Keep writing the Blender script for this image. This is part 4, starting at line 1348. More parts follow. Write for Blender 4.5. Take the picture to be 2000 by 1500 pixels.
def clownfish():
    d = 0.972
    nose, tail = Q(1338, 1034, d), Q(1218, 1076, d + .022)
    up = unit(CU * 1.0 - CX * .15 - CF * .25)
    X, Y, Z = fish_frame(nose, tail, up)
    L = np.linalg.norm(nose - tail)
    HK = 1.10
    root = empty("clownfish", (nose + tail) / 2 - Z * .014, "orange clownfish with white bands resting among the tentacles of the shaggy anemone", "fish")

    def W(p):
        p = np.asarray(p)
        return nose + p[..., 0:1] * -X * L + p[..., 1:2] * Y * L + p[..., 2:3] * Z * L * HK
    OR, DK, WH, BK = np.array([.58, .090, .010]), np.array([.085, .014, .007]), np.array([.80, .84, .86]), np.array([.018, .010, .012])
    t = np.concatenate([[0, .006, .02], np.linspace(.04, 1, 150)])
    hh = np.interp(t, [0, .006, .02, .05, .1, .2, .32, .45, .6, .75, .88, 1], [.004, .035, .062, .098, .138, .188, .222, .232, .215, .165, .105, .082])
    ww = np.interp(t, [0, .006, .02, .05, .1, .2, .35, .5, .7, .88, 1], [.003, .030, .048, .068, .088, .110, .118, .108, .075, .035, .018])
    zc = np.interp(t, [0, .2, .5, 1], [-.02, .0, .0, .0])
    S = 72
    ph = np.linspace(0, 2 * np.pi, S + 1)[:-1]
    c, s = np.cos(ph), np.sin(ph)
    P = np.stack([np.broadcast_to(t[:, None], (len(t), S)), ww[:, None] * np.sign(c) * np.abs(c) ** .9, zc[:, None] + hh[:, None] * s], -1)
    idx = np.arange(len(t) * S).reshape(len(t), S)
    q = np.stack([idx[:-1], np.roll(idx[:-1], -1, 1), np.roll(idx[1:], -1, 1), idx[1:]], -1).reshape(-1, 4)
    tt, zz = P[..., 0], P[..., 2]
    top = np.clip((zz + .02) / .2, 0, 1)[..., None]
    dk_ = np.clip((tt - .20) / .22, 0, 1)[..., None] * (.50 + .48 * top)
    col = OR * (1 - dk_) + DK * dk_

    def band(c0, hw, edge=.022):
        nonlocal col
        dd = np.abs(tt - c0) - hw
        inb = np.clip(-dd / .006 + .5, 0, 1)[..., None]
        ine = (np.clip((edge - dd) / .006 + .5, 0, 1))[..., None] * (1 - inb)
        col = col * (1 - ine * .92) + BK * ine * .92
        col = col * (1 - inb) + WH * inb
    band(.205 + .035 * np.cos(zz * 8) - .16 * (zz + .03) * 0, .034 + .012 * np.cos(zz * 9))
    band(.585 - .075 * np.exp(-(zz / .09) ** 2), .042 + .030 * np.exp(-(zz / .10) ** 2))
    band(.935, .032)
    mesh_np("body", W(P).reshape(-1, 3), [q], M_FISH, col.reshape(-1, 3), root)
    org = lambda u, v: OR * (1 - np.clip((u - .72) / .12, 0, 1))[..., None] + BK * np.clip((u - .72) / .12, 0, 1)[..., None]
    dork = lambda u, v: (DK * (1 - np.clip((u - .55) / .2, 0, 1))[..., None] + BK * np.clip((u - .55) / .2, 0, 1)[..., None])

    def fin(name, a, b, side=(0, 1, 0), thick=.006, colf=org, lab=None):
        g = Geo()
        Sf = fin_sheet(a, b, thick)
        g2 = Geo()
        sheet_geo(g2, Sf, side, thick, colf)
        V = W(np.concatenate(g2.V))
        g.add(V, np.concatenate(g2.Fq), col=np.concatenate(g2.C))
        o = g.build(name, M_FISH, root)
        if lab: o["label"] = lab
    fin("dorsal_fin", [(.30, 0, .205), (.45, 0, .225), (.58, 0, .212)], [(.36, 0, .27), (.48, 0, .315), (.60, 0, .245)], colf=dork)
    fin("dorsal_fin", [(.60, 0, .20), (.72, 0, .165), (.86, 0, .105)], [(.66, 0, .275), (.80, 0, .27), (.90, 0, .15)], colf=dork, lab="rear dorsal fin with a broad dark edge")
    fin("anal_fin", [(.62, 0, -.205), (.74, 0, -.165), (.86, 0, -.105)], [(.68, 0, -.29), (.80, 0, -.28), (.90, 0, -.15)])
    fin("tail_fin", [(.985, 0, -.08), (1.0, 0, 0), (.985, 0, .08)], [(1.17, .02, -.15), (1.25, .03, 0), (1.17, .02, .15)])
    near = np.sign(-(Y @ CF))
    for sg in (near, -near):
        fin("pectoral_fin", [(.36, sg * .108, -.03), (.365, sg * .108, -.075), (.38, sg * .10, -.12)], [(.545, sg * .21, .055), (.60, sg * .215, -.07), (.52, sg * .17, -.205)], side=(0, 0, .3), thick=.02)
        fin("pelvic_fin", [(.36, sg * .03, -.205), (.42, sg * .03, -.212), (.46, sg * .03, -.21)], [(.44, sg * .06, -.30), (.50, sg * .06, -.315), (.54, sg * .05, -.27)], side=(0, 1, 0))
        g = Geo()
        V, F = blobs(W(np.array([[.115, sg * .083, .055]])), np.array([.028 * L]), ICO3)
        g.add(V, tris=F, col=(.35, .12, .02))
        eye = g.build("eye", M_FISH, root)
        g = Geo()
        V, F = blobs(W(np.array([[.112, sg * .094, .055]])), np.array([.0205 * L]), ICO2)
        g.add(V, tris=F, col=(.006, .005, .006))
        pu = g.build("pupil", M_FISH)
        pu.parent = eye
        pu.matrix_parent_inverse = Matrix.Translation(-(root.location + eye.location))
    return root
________
Without changing a word, restate the whole listing.

Correct response
Keep writing the Blender script for this image. This is part 4, starting at line 1348. More parts follow. Write for Blender 4.5. Take the picture to be 2000 by 1500 pixels.
def clownfish():
    d = 0.972
    nose, tail = Q(1338, 1034, d), Q(1218, 1076, d + .022)
    up = unit(CU * 1.0 - CX * .15 - CF * .25)
    X, Y, Z = fish_frame(nose, tail, up)
    L = np.linalg.norm(nose - tail)
    HK = 1.10
    root = empty("clownfish", (nose + tail) / 2 - Z * .014, "orange clownfish with white bands resting among the tentacles of the shaggy anemone", "fish")

    def W(p):
        p = np.asarray(p)
        return nose + p[..., 0:1] * -X * L + p[..., 1:2] * Y * L + p[..., 2:3] * Z * L * HK
    OR, DK, WH, BK = np.array([.58, .090, .010]), np.array([.085, .014, .007]), np.array([.80, .84, .86]), np.array([.018, .010, .012])
    t = np.concatenate([[0, .006, .02], np.linspace(.04, 1, 150)])
    hh = np.interp(t, [0, .006, .02, .05, .1, .2, .32, .45, .6, .75, .88, 1], [.004, .035, .062, .098, .138, .188, .222, .232, .215, .165, .105, .082])
    ww = np.interp(t, [0, .006, .02, .05, .1, .2, .35, .5, .7, .88, 1], [.003, .030, .048, .068, .088, .110, .118, .108, .075, .035, .018])
    zc = np.interp(t, [0, .2, .5, 1], [-.02, .0, .0, .0])
    S = 72
    ph = np.linspace(0, 2 * np.pi, S + 1)[:-1]
    c, s = np.cos(ph), np.sin(ph)
    P = np.stack([np.broadcast_to(t[:, None], (len(t), S)), ww[:, None] * np.sign(c) * np.abs(c) ** .9, zc[:, None] + hh[:, None] * s], -1)
    idx = np.arange(len(t) * S).reshape(len(t), S)
    q = np.stack([idx[:-1], np.roll(idx[:-1], -1, 1), np.roll(idx[1:], -1, 1), idx[1:]], -1).reshape(-1, 4)
    tt, zz = P[..., 0], P[..., 2]
    top = np.clip((zz + .02) / .2, 0, 1)[..., None]
    dk_ = np.clip((tt - .20) / .22, 0, 1)[..., None] * (.50 + .48 * top)
    col = OR * (1 - dk_) + DK * dk_

    def band(c0, hw, edge=.022):
        nonlocal col
        dd = np.abs(tt - c0) - hw
        inb = np.clip(-dd / .006 + .5, 0, 1)[..., None]
        ine = (np.clip((edge - dd) / .006 + .5, 0, 1))[..., None] * (1 - inb)
        col = col * (1 - ine * .92) + BK * ine * .92
        col = col * (1 - inb) + WH * inb
    band(.205 + .035 * np.cos(zz * 8) - .16 * (zz + .03) * 0, .034 + .012 * np.cos(zz * 9))
    band(.585 - .075 * np.exp(-(zz / .09) ** 2), .042 + .030 * np.exp(-(zz / .10) ** 2))
    band(.935, .032)
    mesh_np("body", W(P).reshape(-1, 3), [q], M_FISH, col.reshape(-1, 3), root)
    org = lambda u, v: OR * (1 - np.clip((u - .72) / .12, 0, 1))[..., None] + BK * np.clip((u - .72) / .12, 0, 1)[..., None]
    dork = lambda u, v: (DK * (1 - np.clip((u - .55) / .2, 0, 1))[..., None] + BK * np.clip((u - .55) / .2, 0, 1)[..., None])

    def fin(name, a, b, side=(0, 1, 0), thick=.006, colf=org, lab=None):
        g = Geo()
        Sf = fin_sheet(a, b, thick)
        g2 = Geo()
        sheet_geo(g2, Sf, side, thick, colf)
        V = W(np.concatenate(g2.V))
        g.add(V, np.concatenate(g2.Fq), col=np.concatenate(g2.C))
        o = g.build(name, M_FISH, root)
        if lab: o["label"] = lab
    fin("dorsal_fin", [(.30, 0, .205), (.45, 0, .225), (.58, 0, .212)], [(.36, 0, .27), (.48, 0, .315), (.60, 0, .245)], colf=dork)
    fin("dorsal_fin", [(.60, 0, .20), (.72, 0, .165), (.86, 0, .105)], [(.66, 0, .275), (.80, 0, .27), (.90, 0, .15)], colf=dork, lab="rear dorsal fin with a broad dark edge")
    fin("anal_fin", [(.62, 0, -.205), (.74, 0, -.165), (.86, 0, -.105)], [(.68, 0, -.29), (.80, 0, -.28), (.90, 0, -.15)])
    fin("tail_fin", [(.985, 0, -.08), (1.0, 0, 0), (.985, 0, .08)], [(1.17, .02, -.15), (1.25, .03, 0), (1.17, .02, .15)])
    near = np.sign(-(Y @ CF))
    for sg in (near, -near):
        fin("pectoral_fin", [(.36, sg * .108, -.03), (.365, sg * .108, -.075), (.38, sg * .10, -.12)], [(.545, sg * .21, .055), (.60, sg * .215, -.07), (.52, sg * .17, -.205)], side=(0, 0, .3), thick=.02)
        fin("pelvic_fin", [(.36, sg * .03, -.205), (.42, sg * .03, -.212), (.46, sg * .03, -.21)], [(.44, sg * .06, -.30), (.50, sg * .06, -.315), (.54, sg * .05, -.27)], side=(0, 1, 0))
        g = Geo()
        V, F = blobs(W(np.array([[.115, sg * .083, .055]])), np.array([.028 * L]), ICO3)
        g.add(V, tris=F, col=(.35, .12, .02))
        eye = g.build("eye", M_FISH, root)
        g = Geo()
        V, F = blobs(W(np.array([[.112, sg * .094, .055]])), np.array([.0205 * L]), ICO2)
        g.add(V, tris=F, col=(.006, .005, .006))
        pu = g.build("pupil", M_FISH)
        pu.parent = eye
        pu.matrix_parent_inverse = Matrix.Translation(-(root.location + eye.location))
    return root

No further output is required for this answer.